En los últimos años comenzó ha hablarse de la judicialización de la política y de politización de la justicia como expresiones de un fenómeno de relaciones mutuas en los que los poderes políticos se inmiscuyen en el ámbito de lo judicial y, viceversa, la justicia exhibe un marcado activismo hacia el control de los problemas propios de la política. Expresiones de esos fenómenos han sido, por ejemplo, el llamado operativo «mani pulite» (manos limpias) en Italia, donde una fuerte actuación de los jueces logró desbaratar importantes redes de corrupción; tema que también se verificó en otros países.

En otro sentido, se verifica una creciente cantidad de disputas judiciales por temas vinculados a la actuación política, como sucede con el control del financiamiento de los partidos políticos y disputas electorales vinculadas con los escrutinios de elecciones internas, problemas de cupo femenino. El caso del llamado «corralito financiero» contemporáneo a la pesificación de la economía y a la salida del plan de convertibilidad es un ejemplo de medidas de orden político que se trasladaron a al esfera de decisión de los jueces.
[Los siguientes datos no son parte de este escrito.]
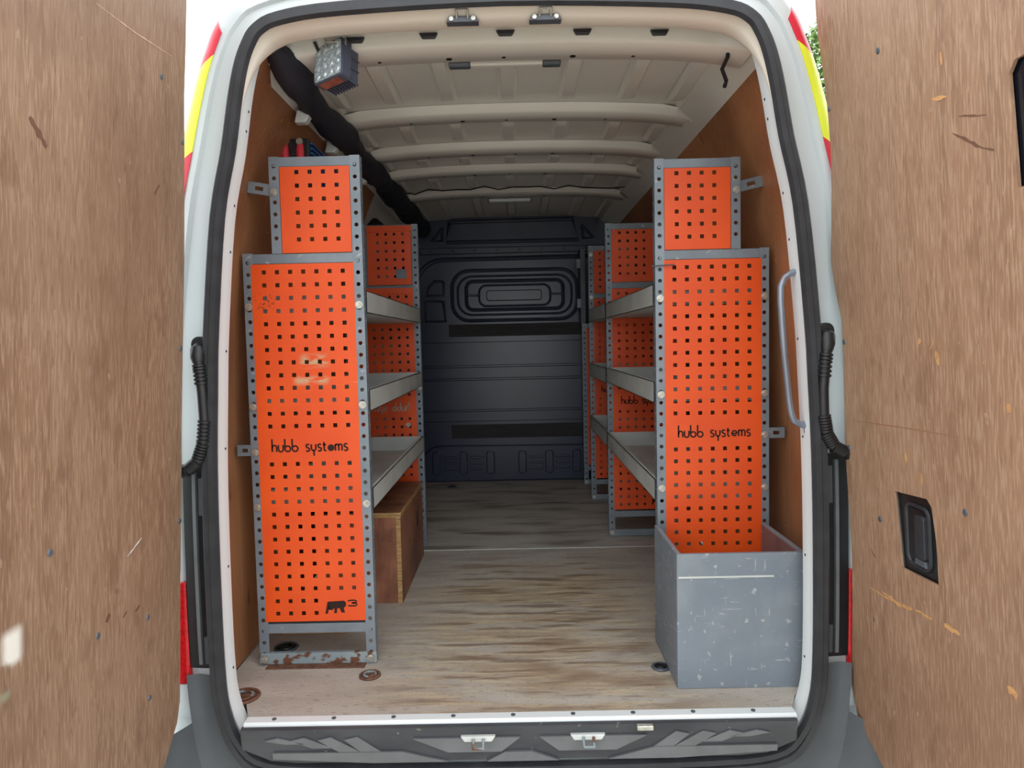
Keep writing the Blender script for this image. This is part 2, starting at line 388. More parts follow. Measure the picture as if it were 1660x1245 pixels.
tag(MB().tube(pts,.004,6).build('roof_cable', M_black), 'thin black cable running across the roof near the bulkhead', 'cable')
tag(MB().tube([(.60,.10,1.83),(.605,.13,1.80),(.61,.16,1.77),(.60,.18,1.745),(.618,.2,1.72),(.61,.19,1.70)],.006,7).build('cable_tail', M_black), 'loose black cable tail hanging at the right roof corner', 'cable')

for side in (-1,1):
    MB().prism([(side*.60,1.842),(side*.615,1.822),(side*.650,1.806),(side*.668,1.798),(side*.70,1.81),(side*.64,1.86)], .05, 3.12, 'y').build('cant_rail', M_roof, ceil, .003)
# black padded sleeve along the left roof corner
pts = []; rs = []
for i in range(62):
    y = .04 + i*.05; rs.append((.35 if i == 0 else .6 if i == 1 else .85 if i == 2 else 1)*(.046 + .006*math.sin(i*.55) + .003*math.sin(i*1.7) + .012*min(1,max(0,y-1.2))))
    pts.append((-.630 + .006*math.sin(i*.5), y, 1.764 + .02*max(0,1-i/3) + .006*math.sin(i*.43) + .012*min(1,max(0,y-1.0))))
t = thing('cable_sleeve', 'thick black padded cable sleeve along the left roof corner', 'cable sleeve', (-.66,.14,1.74))
MB().tube(pts, rs, 16).build('sleeve', M_foam, t)
for y in (.42,.78,1.05,1.30):
    MB().prism([(-.69,1.700),(-.655,1.700),(-.640,1.722),(-.68,1.742)], y, y+.035, 'y').build('clip', M_whitein, t, .004)

# ------------------------------------------------------------------ bulkhead
BY = 3.14
wb = struct(MB().box(-.93,.93,BY,BY+.03,-.06,1.92).build('wall_back', M_bulk), 'dark navy moulded plastic bulkhead', 'wall')
def rim(path, r=.012, closed=True, y=BY, mt=None, name='moulding'):
    p = [(x,y,z) for x,z in path]
    MB().tube(p+([p[0]] if closed else []), r, 8, not closed).build(name, mt or M_bulk, wb)
def raised(poly, d, name='raised_panel', mt=None, bev=.006):
    MB().prism(poly, BY-d, BY+.002, 'y').build(name, mt or M_bulk, wb, bev)
rim([(-.447,1.83),(.414,1.835),(.455,1.69),(-.473,1.69)], .014)
rim([(-.50,1.79),(-.50,1.70),(-.57,1.70)], .012); rim([(.48,1.79),(.56,1.70),(.49,1.70)], .012)
raised([(-.66,1.65),(.66,1.65),(.66,1.605),(-.66,1.605)], .022, 'seam_rail')
for k in range(8): MB().cyl((-.58+k*.155,BY-.024,1.628),'y',.010,.004,8).build('rivet', M_black, wb)
raised([(-.7,1.875),(.7,1.875),(.7,1.85),(-.7,1.85)], .02, 'top_rail')
rim(rrect(-.44,.44,1.14,1.49,.12,6), .013); rim(rrect(-.40,.40,1.18,1.45,.10,6), .008)
rim(rrect(-.34,.34,1.215,1.415,.05,6), .013)
rim(rrect(-.25,.25,1.24,1.385,.05,6), .008); raised(rrect(-.20,.19,1.275,1.35,.02,4), .012)
raised([(-.34,1.31),(-.25,1.31),(-.25,1.325),(-.34,1.325)], .014, 'cross_bar'); raised([(.25,1.31),(.34,1.31),(.34,1.325),(.25,1.325)], .014, 'cross_bar')
rim([(-.50,1.42),(-.56,1.42),(-.605,1.38),(-.62,1.32),(-.50,1.32)], .010); rim([(-.505,1.28),(-.63,1.28),(-.63,1.14),(-.49,1.14)], .010)
rim(arc(-.50,1.38,.19,175,90,8)+[(.6,1.575)], .016, False)
raised([(-.47,1.115),(.7,1.115),(.7,1.028),(-.47,1.028)], .004, 'black_strip', M_bulkdark, .001)
raised([(-.47,.403),(.7,.403),(.7,.306),(-.47,.306)], .004, 'black_strip', M_bulkdark, .001)
for z0, z1, d in ((.823,.99,.006),(.733,.812,.012),(.510,.722,.016),(.427,.499,.012)):
    raised([(-.68,z0),(.7,z0),(.7,z1),(-.68,z1)], d, 'plank', None, .004)
raised([(-.70,.0),(.75,.0),(.75,.25)]+arc(-.55,.13,.13,90,170,5), .035, 'foot_panel', None, .012)
for k, x in enumerate((-.575,-.385,-.195,.03,.22,.41)):
    MB().prism(rrect(x-.028,x+.028,.06,.22,.02,4), BY-.072, BY-.03, 'y').build('foot_pad', M_bulk, wb, .006)
    if k in (0,1,3,4):
        for z in (.095,.135,.175):
            MB().prism(rrect(x+.045,x+.145,z-.009,z+.009,.008,3), BY-.052, BY-.03, 'y').build('vent_slot', M_bulk, wb, .004)

# ------------------------------------------------------------------ van body around the rear opening
van = thing('panel_van', 'white panel van rear body framing the open load space', 'van', (X0,0,-.46))
m = MB(); m.grid([ring(t, y) for t, y in BODY_Y] + [ring(1.0,.12), ring(1.0,3.3)], True)
m.build('body_shell', M_white, van, smooth=True)
m = MB(); m.grid([ring(0,-.042), ring(0,-.025), ring(-.012,-.018), ring(-.012,.016)], True)
m.build('inner_flange', M_whitein, van, smooth=True)
for side in (-1,1):
    for z in (.12,.40,.72,.98,1.24,1.36,1.55,1.60):
        x = prof(s_at_z(z,0),-.012)[0]
        MB().cyl((X0+side*(x+.001),-.001,z),(-side,0,0),.0035,.0022,8).build('flange_hole', M_black, van)
# header over the opening
hs = [11+i*.25 for i in range(int((NP-1-11)*4)+1)]
def head(s, t, y):
    k = min(max((s-11.2)/4.0,0),1); k = k*k*(3-2*k)
    x, z = prof(s, t*k if t < 0 else t); return x, lerp(-.044, y, k), z
rows = []
for t, y in ((0,-.046),(-.02,-.032),(-.09,-.018),(-.12,-.006),(-.15,.022),(-.13,.032),(-.12,.034)):
    h = [head(q, t, y) for q in hs]
    rows.append([(X0+x,yy,z) for x,yy,z in h] + [(X0-x,yy,z) for x,yy,z in h[-2::-1]])
rows.append([(X0+x,yy,z) for x,yy,z in [head(q, lerp(0,.16,min(1,max(0,(q-13)/3))), .036) for q in hs]] + [(X0-x,yy,z) for x,yy,z in [head(q, lerp(0,.16,min(1,max(0,(q-13)/3))), .036) for q in hs][-2::-1]])
MB().grid(rows).build('header', M_cream, van, smooth=True)
# rubber seal: double bead
m = MB()
for t, y, r in ((.055,-.052,.014),(.125,-.046,.016)):
    p = ring(t, y); n = len(p)
    rg = []
    for i in range(n):
        a = Vector(p[(i+1)%n]) - Vector(p[i-1]); a.normalize(); nrm = Vector((0,1,0)).cross(a)
        rg.append([Vector(p[i]) + nrm*r*math.cos(k*PI/3) + Vector((0,1,0))*r*math.sin(k*PI/3) for k in range(6)])
    rg.append(rg[0]); m.grid(rg, True)
m.build('door_seal', M_rubber, van, smooth=True)
def patch(name, mt, side, s_fn, t0, t1, off, ns=16, nt=5, lab=None):
    # a piece lying on the body: s_fn(t) gives the z range (z_low, z_high) at t
    m = MB(); rows = []
    for j in range(nt+1):
        t = lerp(t0, t1, j/nt); za, zb = s_fn(t)
        sa, sb = s_at_z(za, t), s_at_z(zb, t)
        rows.append([body_pt(lerp(sa,sb,i/ns), t, side, off) for i in range(ns+1)])
    m.grid(rows)
    back = [[(x,y+off+.004,z) for x,y,z in rw] for rw in rows]; m.grid(back)
    for e, g in ((rows[0],back[0]),(rows[-1],back[-1])): m.grid([e,g])
    m.grid([[rw[0] for rw in rows],[rw[0] for rw in back]]); m.grid([[rw[-1] for rw in rows],[rw[-1] for rw in back]])
    return m.build(name, mt, van, smooth=True, label=lab)
for side in (-1,1):
    k = lambda t: (t-.70)/.28
    patch('reflective_stripe', M_red, side, lambda t: (lerp(1.745,1.70,k(t)), lerp(1.80,1.85,k(t))), .70, .985, .003, lab='red reflective stripe')
    patch('reflective_stripe', M_yellow, side, lambda t: (lerp(1.50,1.46,k(t)), lerp(1.745,1.70,k(t))), .70, .985, .003, lab='yellow reflective stripe')
    patch('reflective_stripe', M_red, side, lambda t: (lerp(1.26,1.24,k(t)), lerp(1.50,1.46,k(t))), .70, .985, .003, lab='red reflective stripe')
    patch('pillar_trim', M_black, side, lambda t: (.125,.675), .27, .525, .012, lab='black plastic pillar trim')
    patch('pillar_trim_rib', M_scuff_l, side, lambda t: (.14,.66), .33, .375, .024)
    for za, zb in ((.545,.645),(.14,.215)):
        patch('hinge_bracket', M_bumper, side, lambda t: (za,zb), .17, .30, .020, 6, 3)
    patch('tail_light', M_lens, side, lambda t: (.085,.36), .53, .97, .014, lab='red tail light lens')
    patch('corner_panel', M_white, side, lambda t: (-.01,.082), .50, .97, .012)
def bumper_band(rowsy, smax, name):
    m = MB(); rows = []; n = 20
    ss = [(-1, smax*(1-i/n)) for i in range(n)] + [(1, smax*i/n) for i in range(n+1)]
    for t, y in rowsy: rows.append([(X0+sg*prof(q,t)[0], y, prof(q,t)[1]) for sg, q in ss])
    m.grid(rows).build(name, M_bumper, van, smooth=True)
bumper_band([(.15,-.036),(.22,-.030),(.36,-.028),(.44,-.034),(.50,-.046)], 4.75, 'bumper_inner')
bumper_band([(.50,-.046),(.56,-.066),(.66,-.094),(.8,-.115),(1.0,-.12),(1.02,-.05)], 3.85, 'bumper')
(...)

La escala del problema, sin embrago, justificaba una decisión de carácter político, aún cuando en las causas se encontraran involucradas garantías constitucionales.
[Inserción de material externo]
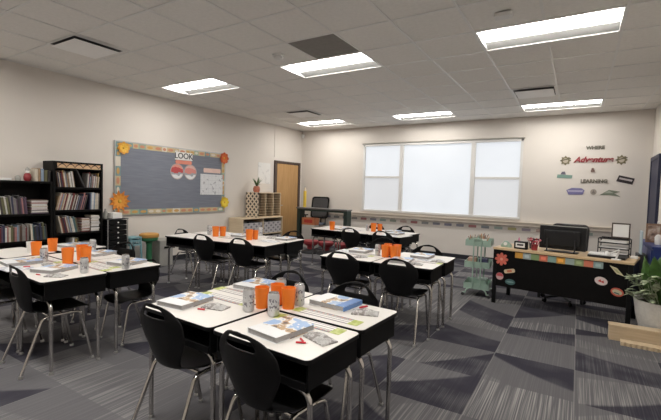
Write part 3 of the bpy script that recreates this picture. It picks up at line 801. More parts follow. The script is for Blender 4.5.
o = shelf_book(.018, .27, .18, 'charcoal')
i = run(3.168, 3.350, RS[4], (.15,.225), (.009,.017), math.radians(5), WL, 'top shelf', TALL, i+1)
for v in o.data.vertices: pass
o.location = (FX-.02, 3.138, RS[4]+.0005+.018*math.sin(math.radians(24))*0); o.rotation_euler.x = math.radians(24)
tag(o, 'dark book leaning steeply across the gap on top shelf of %s' % TALL, 'book')
i = run(2.752, 3.15, RS[3], (.20,.25), (.009,.018), math.radians(14), WR, 'second shelf', TALL)
i = run(3.212, 3.360, RS[3], (.22,.265), (.009,.018), math.radians(2), [4,4,4,1,2,2,1,0,1,3,0,6,1,0], 'second shelf', TALL, i)
i = run(2.835, 3.09, RS[2], (.19,.25), (.008,.018), math.radians(-12), WR, 'third shelf', TALL)
def stack(y0, w, z, n, cols, where, hr=(.010,.020), dep=(.17,.21)):
    zz = z+.0005
    for k in range(n):
        h = rb.uniform(*hr); ww = w-rb.uniform(0, .02); col = cols[k % len(cols)]
        m = MB(); d_ = rb.uniform(*dep); m.mm((-d_, 0, 0), (0, ww, h)); m.m(1).mm((-.0006, .004, h*.18), (.0006, ww-.004, h*.82))
        o = m.build('book', [bkmats[col], M['paper'] if k % 3 else bkmats[col]]); o.location = (FX-.014-rb.uniform(0,.01), y0, zz); zz += h+.0006
        tag(o, 'flat-lying %s book, %s up in %s' % (col, ORD[k], where), 'book', 'flat stack, '+where)
stack(3.10, .125, RS[2], 14, ['dark red', 'cream', 'tan', 'rose', 'white'], 'left stack, third shelf, '+TALL)
stack(3.235, .132, RS[2], 14, ['white', 'cream', 'white', 'grey'], 'right stack, third shelf, '+TALL)
stack(2.77, .19, RS[1], 8, ['white', 'grey', 'cream'], 'left stack, fourth shelf, '+TALL, (.014,.026))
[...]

En buena medida los problemas actuales de la democracia presentan una gran complejidad por los desafíos que los mismos implican, verificándose una tendencia creciente hacia la plena judiciabilidad de los actos. La ampliación de la legitimación activa a través de los llamados «intereses difusos» y derechos colectivos, así como actuación «de oficio» de jueces y tribunales en las causas sobre control de constitucionalidad son manifestaciones de esa tendencia.

Sin embargo, ello no es justificativo para considerar que los problemas políticos deben resolverse en el ámbito propio de la política, ya que el poder judicial tiene su propia esfera de actuación que es la de resolver con fuerza de verdad legal, controversias jurídicas entre partes sometidas a su competencia.